**Set task:** Using the listing below, extract each line that has the word "Blender" in it.

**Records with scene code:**
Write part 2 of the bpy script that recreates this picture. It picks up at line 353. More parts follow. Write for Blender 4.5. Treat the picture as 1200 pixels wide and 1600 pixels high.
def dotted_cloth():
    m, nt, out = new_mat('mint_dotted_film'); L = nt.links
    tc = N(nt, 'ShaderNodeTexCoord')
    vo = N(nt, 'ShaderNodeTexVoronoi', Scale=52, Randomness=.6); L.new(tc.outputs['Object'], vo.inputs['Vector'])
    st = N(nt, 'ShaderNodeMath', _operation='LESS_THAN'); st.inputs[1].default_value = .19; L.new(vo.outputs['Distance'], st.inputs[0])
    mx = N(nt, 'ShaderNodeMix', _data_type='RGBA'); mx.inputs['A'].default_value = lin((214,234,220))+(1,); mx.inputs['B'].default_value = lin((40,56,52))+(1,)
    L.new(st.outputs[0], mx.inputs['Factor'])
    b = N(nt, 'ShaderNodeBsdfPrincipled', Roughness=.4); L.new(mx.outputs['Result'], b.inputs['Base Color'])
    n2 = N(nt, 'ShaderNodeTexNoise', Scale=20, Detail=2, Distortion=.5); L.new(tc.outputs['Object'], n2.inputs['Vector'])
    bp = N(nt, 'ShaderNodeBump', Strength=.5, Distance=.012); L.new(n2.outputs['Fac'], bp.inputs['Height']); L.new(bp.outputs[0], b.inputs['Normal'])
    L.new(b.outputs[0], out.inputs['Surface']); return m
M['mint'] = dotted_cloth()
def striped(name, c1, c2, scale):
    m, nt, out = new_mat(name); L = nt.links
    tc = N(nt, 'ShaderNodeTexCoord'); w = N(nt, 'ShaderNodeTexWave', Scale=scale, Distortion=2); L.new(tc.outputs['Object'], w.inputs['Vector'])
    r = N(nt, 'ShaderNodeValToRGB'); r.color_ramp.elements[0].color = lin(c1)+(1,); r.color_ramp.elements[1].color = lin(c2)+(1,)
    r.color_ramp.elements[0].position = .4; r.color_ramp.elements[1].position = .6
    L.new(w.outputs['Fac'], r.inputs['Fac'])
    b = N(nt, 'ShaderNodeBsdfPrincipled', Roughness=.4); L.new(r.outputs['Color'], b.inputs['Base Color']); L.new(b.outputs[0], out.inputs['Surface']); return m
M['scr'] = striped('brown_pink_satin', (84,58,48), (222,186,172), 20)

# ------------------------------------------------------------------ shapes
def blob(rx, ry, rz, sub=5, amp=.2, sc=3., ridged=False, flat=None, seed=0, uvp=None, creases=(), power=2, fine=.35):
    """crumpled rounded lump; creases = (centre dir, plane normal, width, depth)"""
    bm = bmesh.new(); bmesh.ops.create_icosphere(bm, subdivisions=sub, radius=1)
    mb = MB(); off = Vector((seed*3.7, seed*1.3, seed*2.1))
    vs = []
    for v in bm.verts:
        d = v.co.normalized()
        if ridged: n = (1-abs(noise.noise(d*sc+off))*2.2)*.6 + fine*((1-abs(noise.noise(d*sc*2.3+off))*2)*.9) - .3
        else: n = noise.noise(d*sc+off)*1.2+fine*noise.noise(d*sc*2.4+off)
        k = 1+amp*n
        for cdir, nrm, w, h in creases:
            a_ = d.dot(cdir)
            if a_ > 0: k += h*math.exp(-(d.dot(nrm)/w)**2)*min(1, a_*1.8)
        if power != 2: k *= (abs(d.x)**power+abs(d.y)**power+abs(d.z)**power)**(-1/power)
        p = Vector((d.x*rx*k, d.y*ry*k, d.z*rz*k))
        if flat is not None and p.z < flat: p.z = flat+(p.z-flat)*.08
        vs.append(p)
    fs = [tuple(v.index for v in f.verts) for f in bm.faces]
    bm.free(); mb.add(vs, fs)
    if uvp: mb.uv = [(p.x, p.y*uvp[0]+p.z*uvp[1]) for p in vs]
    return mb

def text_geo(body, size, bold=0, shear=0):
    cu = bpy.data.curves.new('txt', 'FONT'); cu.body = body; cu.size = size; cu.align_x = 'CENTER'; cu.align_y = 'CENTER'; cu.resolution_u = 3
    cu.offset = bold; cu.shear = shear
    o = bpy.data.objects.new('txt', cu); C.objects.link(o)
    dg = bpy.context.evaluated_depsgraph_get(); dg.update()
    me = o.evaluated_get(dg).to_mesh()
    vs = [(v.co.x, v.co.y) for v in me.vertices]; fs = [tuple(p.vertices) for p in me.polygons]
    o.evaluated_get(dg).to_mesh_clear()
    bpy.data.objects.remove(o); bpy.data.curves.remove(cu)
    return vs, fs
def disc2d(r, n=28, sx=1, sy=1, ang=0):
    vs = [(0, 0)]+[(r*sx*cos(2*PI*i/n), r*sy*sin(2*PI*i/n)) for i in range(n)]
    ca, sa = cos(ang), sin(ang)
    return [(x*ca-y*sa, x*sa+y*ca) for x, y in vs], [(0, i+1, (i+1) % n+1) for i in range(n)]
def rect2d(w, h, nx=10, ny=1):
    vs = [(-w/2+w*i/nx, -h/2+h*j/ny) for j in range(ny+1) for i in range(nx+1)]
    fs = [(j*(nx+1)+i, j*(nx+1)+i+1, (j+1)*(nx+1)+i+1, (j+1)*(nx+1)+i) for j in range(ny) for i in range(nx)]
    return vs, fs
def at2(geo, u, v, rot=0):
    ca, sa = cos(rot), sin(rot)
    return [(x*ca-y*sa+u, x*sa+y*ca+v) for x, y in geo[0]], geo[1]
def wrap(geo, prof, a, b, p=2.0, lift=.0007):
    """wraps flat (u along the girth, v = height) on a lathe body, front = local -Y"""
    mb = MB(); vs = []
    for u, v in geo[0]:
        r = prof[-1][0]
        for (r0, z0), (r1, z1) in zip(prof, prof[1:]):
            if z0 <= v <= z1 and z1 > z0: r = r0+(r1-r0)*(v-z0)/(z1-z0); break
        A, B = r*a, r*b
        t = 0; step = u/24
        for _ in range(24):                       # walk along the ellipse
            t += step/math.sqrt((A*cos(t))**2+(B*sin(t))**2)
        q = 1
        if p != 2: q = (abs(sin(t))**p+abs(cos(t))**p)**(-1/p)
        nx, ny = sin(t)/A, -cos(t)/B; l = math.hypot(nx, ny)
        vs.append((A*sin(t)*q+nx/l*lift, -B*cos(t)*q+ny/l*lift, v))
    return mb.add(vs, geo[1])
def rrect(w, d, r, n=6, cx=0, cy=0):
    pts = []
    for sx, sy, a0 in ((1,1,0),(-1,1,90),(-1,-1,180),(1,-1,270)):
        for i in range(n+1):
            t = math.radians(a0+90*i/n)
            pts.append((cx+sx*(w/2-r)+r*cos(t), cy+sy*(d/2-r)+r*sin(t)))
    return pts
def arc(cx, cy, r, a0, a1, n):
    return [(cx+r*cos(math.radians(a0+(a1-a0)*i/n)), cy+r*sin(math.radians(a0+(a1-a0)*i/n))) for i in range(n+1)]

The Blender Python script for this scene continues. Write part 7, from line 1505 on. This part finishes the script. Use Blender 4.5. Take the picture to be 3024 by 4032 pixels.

**Completed exercise:**
Write part 2 of the bpy script that recreates this picture. It picks up at line 353. More parts follow. Write for Blender 4.5. Treat the picture as 1200 pixels wide and 1600 pixels high.
The Blender Python script for this scene continues. Write part 7, from line 1505 on. This part finishes the script. Use Blender 4.5. Take the picture to be 3024 by 4032 pixels.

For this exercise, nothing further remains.